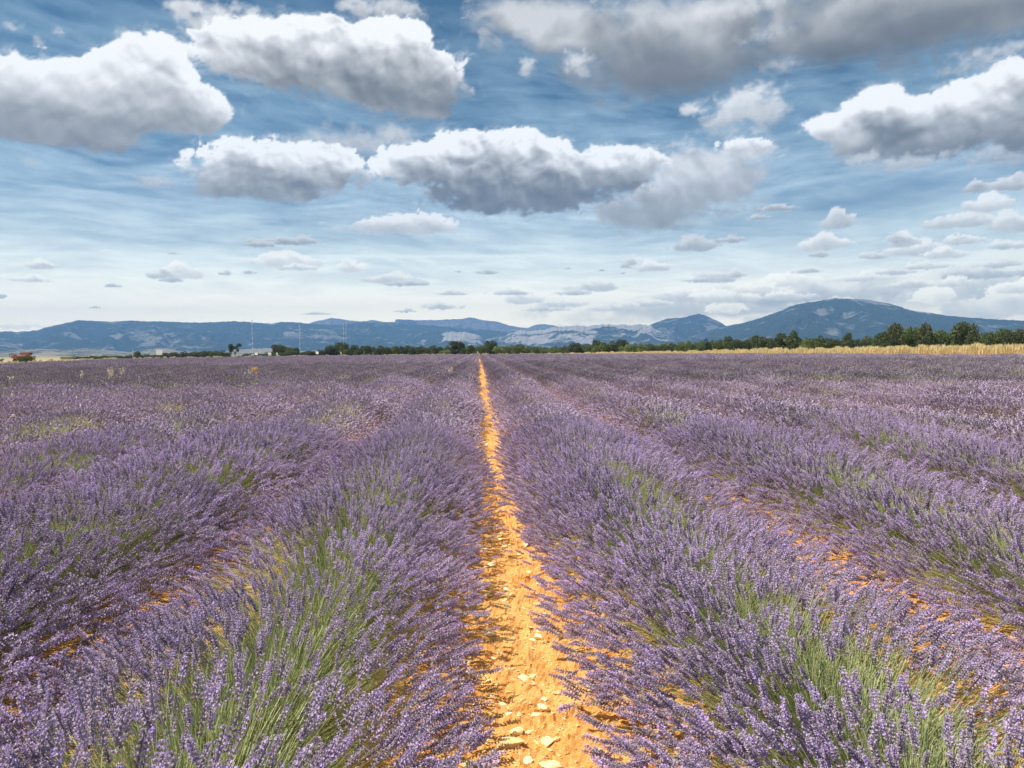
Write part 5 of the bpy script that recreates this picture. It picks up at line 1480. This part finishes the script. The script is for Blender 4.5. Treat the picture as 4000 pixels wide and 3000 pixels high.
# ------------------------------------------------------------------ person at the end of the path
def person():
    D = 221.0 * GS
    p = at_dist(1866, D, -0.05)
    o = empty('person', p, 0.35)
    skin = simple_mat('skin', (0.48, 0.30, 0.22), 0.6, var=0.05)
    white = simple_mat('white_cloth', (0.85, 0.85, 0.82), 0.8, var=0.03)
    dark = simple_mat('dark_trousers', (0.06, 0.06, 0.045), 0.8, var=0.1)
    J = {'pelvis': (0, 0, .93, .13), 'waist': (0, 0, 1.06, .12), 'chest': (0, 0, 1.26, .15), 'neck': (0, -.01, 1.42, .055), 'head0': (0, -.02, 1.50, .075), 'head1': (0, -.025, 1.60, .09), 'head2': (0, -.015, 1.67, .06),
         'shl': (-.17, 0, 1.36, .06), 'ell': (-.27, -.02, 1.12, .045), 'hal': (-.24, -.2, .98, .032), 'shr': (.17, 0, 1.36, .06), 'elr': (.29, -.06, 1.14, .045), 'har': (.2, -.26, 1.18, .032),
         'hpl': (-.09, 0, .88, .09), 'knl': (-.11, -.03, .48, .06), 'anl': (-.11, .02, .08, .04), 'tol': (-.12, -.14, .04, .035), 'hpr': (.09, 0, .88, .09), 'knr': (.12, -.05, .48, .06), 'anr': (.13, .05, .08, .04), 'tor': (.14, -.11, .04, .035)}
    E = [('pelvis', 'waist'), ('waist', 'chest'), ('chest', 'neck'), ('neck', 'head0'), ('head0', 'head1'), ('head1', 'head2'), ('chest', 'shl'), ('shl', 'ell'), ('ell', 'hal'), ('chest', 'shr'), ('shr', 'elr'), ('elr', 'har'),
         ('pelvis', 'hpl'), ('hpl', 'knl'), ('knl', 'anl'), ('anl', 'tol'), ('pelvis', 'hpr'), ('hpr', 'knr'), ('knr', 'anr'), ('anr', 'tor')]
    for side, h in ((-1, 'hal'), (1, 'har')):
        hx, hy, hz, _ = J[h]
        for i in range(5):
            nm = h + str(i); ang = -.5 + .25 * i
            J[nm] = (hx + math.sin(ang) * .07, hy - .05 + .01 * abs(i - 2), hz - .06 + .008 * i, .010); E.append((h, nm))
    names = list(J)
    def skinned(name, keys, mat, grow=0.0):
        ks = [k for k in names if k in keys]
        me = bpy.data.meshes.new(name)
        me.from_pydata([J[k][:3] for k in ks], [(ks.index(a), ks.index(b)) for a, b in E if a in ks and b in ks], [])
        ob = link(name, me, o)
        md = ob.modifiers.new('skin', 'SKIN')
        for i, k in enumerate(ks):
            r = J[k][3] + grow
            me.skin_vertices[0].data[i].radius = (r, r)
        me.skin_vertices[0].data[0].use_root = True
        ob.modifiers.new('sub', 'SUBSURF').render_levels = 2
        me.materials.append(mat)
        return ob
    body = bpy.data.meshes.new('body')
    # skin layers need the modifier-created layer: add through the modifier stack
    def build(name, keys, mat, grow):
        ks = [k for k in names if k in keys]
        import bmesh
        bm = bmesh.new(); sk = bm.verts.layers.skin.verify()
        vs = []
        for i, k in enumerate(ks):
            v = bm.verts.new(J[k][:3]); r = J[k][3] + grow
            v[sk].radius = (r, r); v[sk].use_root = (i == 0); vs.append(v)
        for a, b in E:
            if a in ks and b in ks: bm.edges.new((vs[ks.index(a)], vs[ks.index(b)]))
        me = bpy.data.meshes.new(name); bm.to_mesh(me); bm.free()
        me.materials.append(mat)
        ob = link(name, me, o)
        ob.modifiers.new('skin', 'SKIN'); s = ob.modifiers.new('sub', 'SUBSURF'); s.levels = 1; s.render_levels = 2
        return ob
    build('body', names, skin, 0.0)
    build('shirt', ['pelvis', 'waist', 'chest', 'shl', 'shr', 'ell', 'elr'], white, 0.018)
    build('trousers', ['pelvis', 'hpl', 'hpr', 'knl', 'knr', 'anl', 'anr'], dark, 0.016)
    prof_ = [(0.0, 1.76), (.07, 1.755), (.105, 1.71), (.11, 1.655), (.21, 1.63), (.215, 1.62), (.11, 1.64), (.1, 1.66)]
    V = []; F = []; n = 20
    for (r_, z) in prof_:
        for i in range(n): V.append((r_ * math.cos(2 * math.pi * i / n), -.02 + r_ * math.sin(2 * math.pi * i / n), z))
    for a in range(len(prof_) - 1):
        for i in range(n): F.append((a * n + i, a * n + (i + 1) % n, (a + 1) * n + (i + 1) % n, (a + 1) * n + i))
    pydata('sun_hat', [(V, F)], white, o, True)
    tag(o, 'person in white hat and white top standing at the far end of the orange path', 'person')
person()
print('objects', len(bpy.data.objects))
________________________
▸ The request
Quote every line word for word and keep the images out of the copy.

▸ Final result
Write part 5 of the bpy script that recreates this picture. It picks up at line 1480. This part finishes the script. The script is for Blender 4.5. Treat the picture as 4000 pixels wide and 3000 pixels high.
# ------------------------------------------------------------------ person at the end of the path
def person():
    D = 221.0 * GS
    p = at_dist(1866, D, -0.05)
    o = empty('person', p, 0.35)
    skin = simple_mat('skin', (0.48, 0.30, 0.22), 0.6, var=0.05)
    white = simple_mat('white_cloth', (0.85, 0.85, 0.82), 0.8, var=0.03)
    dark = simple_mat('dark_trousers', (0.06, 0.06, 0.045), 0.8, var=0.1)
    J = {'pelvis': (0, 0, .93, .13), 'waist': (0, 0, 1.06, .12), 'chest': (0, 0, 1.26, .15), 'neck': (0, -.01, 1.42, .055), 'head0': (0, -.02, 1.50, .075), 'head1': (0, -.025, 1.60, .09), 'head2': (0, -.015, 1.67, .06),
         'shl': (-.17, 0, 1.36, .06), 'ell': (-.27, -.02, 1.12, .045), 'hal': (-.24, -.2, .98, .032), 'shr': (.17, 0, 1.36, .06), 'elr': (.29, -.06, 1.14, .045), 'har': (.2, -.26, 1.18, .032),
         'hpl': (-.09, 0, .88, .09), 'knl': (-.11, -.03, .48, .06), 'anl': (-.11, .02, .08, .04), 'tol': (-.12, -.14, .04, .035), 'hpr': (.09, 0, .88, .09), 'knr': (.12, -.05, .48, .06), 'anr': (.13, .05, .08, .04), 'tor': (.14, -.11, .04, .035)}
    E = [('pelvis', 'waist'), ('waist', 'chest'), ('chest', 'neck'), ('neck', 'head0'), ('head0', 'head1'), ('head1', 'head2'), ('chest', 'shl'), ('shl', 'ell'), ('ell', 'hal'), ('chest', 'shr'), ('shr', 'elr'), ('elr', 'har'),
         ('pelvis', 'hpl'), ('hpl', 'knl'), ('knl', 'anl'), ('anl', 'tol'), ('pelvis', 'hpr'), ('hpr', 'knr'), ('knr', 'anr'), ('anr', 'tor')]
    for side, h in ((-1, 'hal'), (1, 'har')):
        hx, hy, hz, _ = J[h]
        for i in range(5):
            nm = h + str(i); ang = -.5 + .25 * i
            J[nm] = (hx + math.sin(ang) * .07, hy - .05 + .01 * abs(i - 2), hz - .06 + .008 * i, .010); E.append((h, nm))
    names = list(J)
    def skinned(name, keys, mat, grow=0.0):
        ks = [k for k in names if k in keys]
        me = bpy.data.meshes.new(name)
        me.from_pydata([J[k][:3] for k in ks], [(ks.index(a), ks.index(b)) for a, b in E if a in ks and b in ks], [])
        ob = link(name, me, o)
        md = ob.modifiers.new('skin', 'SKIN')
        for i, k in enumerate(ks):
            r = J[k][3] + grow
            me.skin_vertices[0].data[i].radius = (r, r)
        me.skin_vertices[0].data[0].use_root = True
        ob.modifiers.new('sub', 'SUBSURF').render_levels = 2
        me.materials.append(mat)
        return ob
    body = bpy.data.meshes.new('body')
    # skin layers need the modifier-created layer: add through the modifier stack
    def build(name, keys, mat, grow):
        ks = [k for k in names if k in keys]
        import bmesh
        bm = bmesh.new(); sk = bm.verts.layers.skin.verify()
        vs = []
        for i, k in enumerate(ks):
            v = bm.verts.new(J[k][:3]); r = J[k][3] + grow
            v[sk].radius = (r, r); v[sk].use_root = (i == 0); vs.append(v)
        for a, b in E:
            if a in ks and b in ks: bm.edges.new((vs[ks.index(a)], vs[ks.index(b)]))
        me = bpy.data.meshes.new(name); bm.to_mesh(me); bm.free()
        me.materials.append(mat)
        ob = link(name, me, o)
        ob.modifiers.new('skin', 'SKIN'); s = ob.modifiers.new('sub', 'SUBSURF'); s.levels = 1; s.render_levels = 2
        return ob
    build('body', names, skin, 0.0)
    build('shirt', ['pelvis', 'waist', 'chest', 'shl', 'shr', 'ell', 'elr'], white, 0.018)
    build('trousers', ['pelvis', 'hpl', 'hpr', 'knl', 'knr', 'anl', 'anr'], dark, 0.016)
    prof_ = [(0.0, 1.76), (.07, 1.755), (.105, 1.71), (.11, 1.655), (.21, 1.63), (.215, 1.62), (.11, 1.64), (.1, 1.66)]
    V = []; F = []; n = 20
    for (r_, z) in prof_:
        for i in range(n): V.append((r_ * math.cos(2 * math.pi * i / n), -.02 + r_ * math.sin(2 * math.pi * i / n), z))
    for a in range(len(prof_) - 1):
        for i in range(n): F.append((a * n + i, a * n + (i + 1) % n, (a + 1) * n + (i + 1) % n, (a + 1) * n + i))
    pydata('sun_hat', [(V, F)], white, o, True)
    tag(o, 'person in white hat and white top standing at the far end of the orange path', 'person')
person()
print('objects', len(bpy.data.objects))